American football practice generates video at scale, yet the interaction of interest occupies only a brief window of each long, untrimmed clip. Reliable biomechanical analysis, therefore, depends on spatiotemporal localization that identifies both the interacting entities and the onset of contact. We study First Point of Contact (FPOC), defined as the first frame in which a player physically touches a tackle dummy, in unconstrained practice footage with camera motion, clutter, multiple similarly equipped athletes, and rapid pose changes around impact. We present GRAZE, a training-free pipeline for FPOC localization that requires no labeled tackle-contact examples. GRAZE uses Grounding DINO to discover candidate player-dummy interactions, refines them with motion-aware temporal reasoning, and uses SAM2 as an explicit pixel-level verifier of contact rather than relying on detection confidence alone. This separation between candidate discovery and contact confirmation makes the approach robust to cluttered scenes and unstable grounding near impact. On 738 tackle-practice videos, GRAZE produces valid outputs for 97.4% of clips and localizes FPOC within 10 frames on 77.5% of all clips and within 20 frames on 82.7% of all clips. These results show that frame-accurate contact onset localization in real-world practice footage is feasible without task-specific training.

Paper Structure

This paper contains 17 sections, 10 equations, 5 figures, 2 tables.

Figures (5)

  • Figure 1: Representative recording challenges in tackle-practice videos. (a) Variable scene composition with multiple players, no visible tackle dummy, and a non-sprinting actor under unstable camera motion. (b) Multiple players with mutual occlusion near the contact window. (c) Player and dummy partially or fully absent due to abrupt panning. (d) Inverted camera orientation with motion blur and multi-player overlap onto the dummy.
  • Figure 2: Four-phase pipeline. (1) Grounding: Grounding DINO searches multiple temporal positions with hierarchical prompts and progressive threshold relaxation, retaining all valid player-dummy candidates. (2) Validation: Each candidate is scored by temporal consistency, displacement magnitude, and directional approach toward the dummy; candidates are ranked before SAM2 evaluation. (3) Refinement and Segmentation: Backward refinement recovers $t_{\text{FFBO}}$; SAM2 propagates player and dummy masks from that frame. (4) Contact Verification: FPOC is the first frame where the propagated masks overlap.

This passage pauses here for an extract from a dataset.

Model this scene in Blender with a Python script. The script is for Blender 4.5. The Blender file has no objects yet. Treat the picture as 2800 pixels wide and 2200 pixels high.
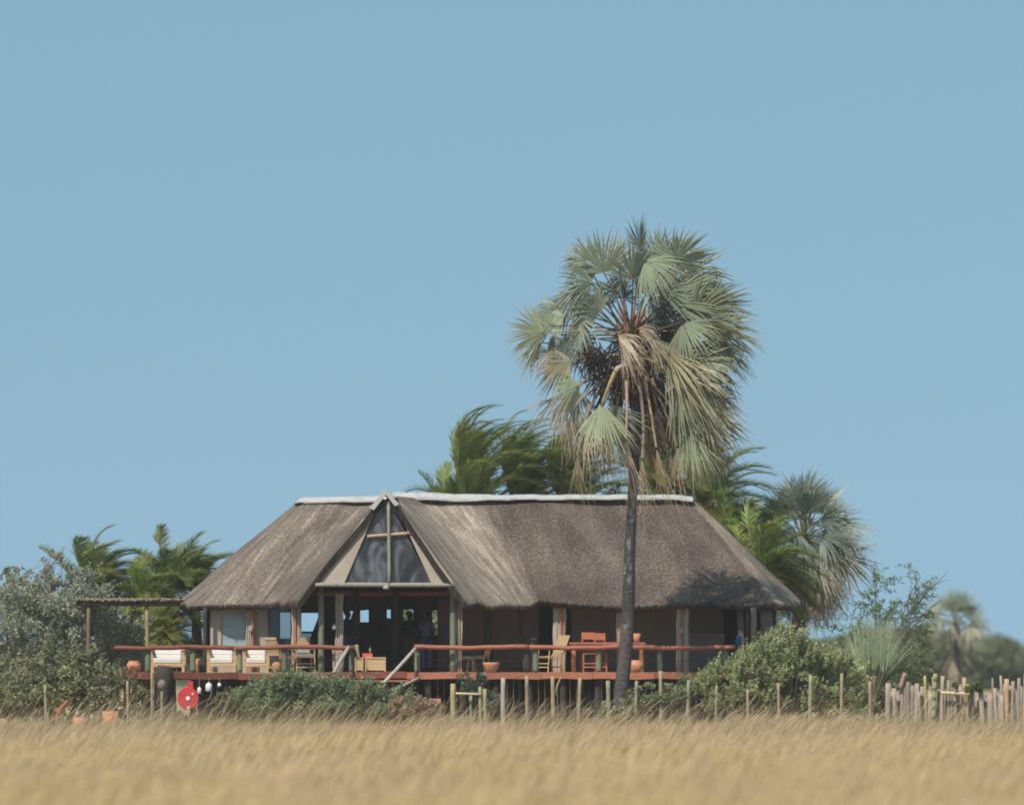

If no overlap is found, the next ranked candidate is evaluated.
  • Figure 3: Temporal localization of first contact using multiframe grounding and backward refinement. (1) Multi-frame grounding queries the untrimmed clip at a set of normalized time positions; in this example, a valid player-dummy pair is first detected at position 0.9, defining a tackle event window. (2) Backward refinement then steps backward from the grounding frame to find FFBO (the first frame in which both the player and dummy are simultaneously present). (3) Starting from FFBO, SAM2 propagates masks forward and identifies FPOC as the earliest frame where the propagated masks provide evidence of player-dummy contact.
  • Figure 4: Representative tackle-event frames. Columns show (a) $t_{\text{FFBO}}$ (first frame with both objects visible), (b) $t_{\text{FPOC}}$ (contact onset), and (c) a post-contact frame near $t_{\text{end}}$. Rows show the raw frame, the dummy mask, the player mask, and the composite overlay.
  • Figure 5: Ablation study across three performance axes. (a) Segmentation coverage on all 738 videos. Solid bars show correctly segmented clips; hatched bars show clips routed to manual review; the dashed boundary marks the evaluable subset. (b) End-to-end FPOC accuracy at four frame-error tolerances over all 738 clips. Dotted lines mark the best-baseline value per tolerance. (c) Conditional FPOC precision over the evaluable subset. At $\pm5$ frames SOLE (80.3%) and MARS (80.4%) marginally lead GRAZE (79.1%); the full-system advantage emerges and widens from $\pm10$ frames onward.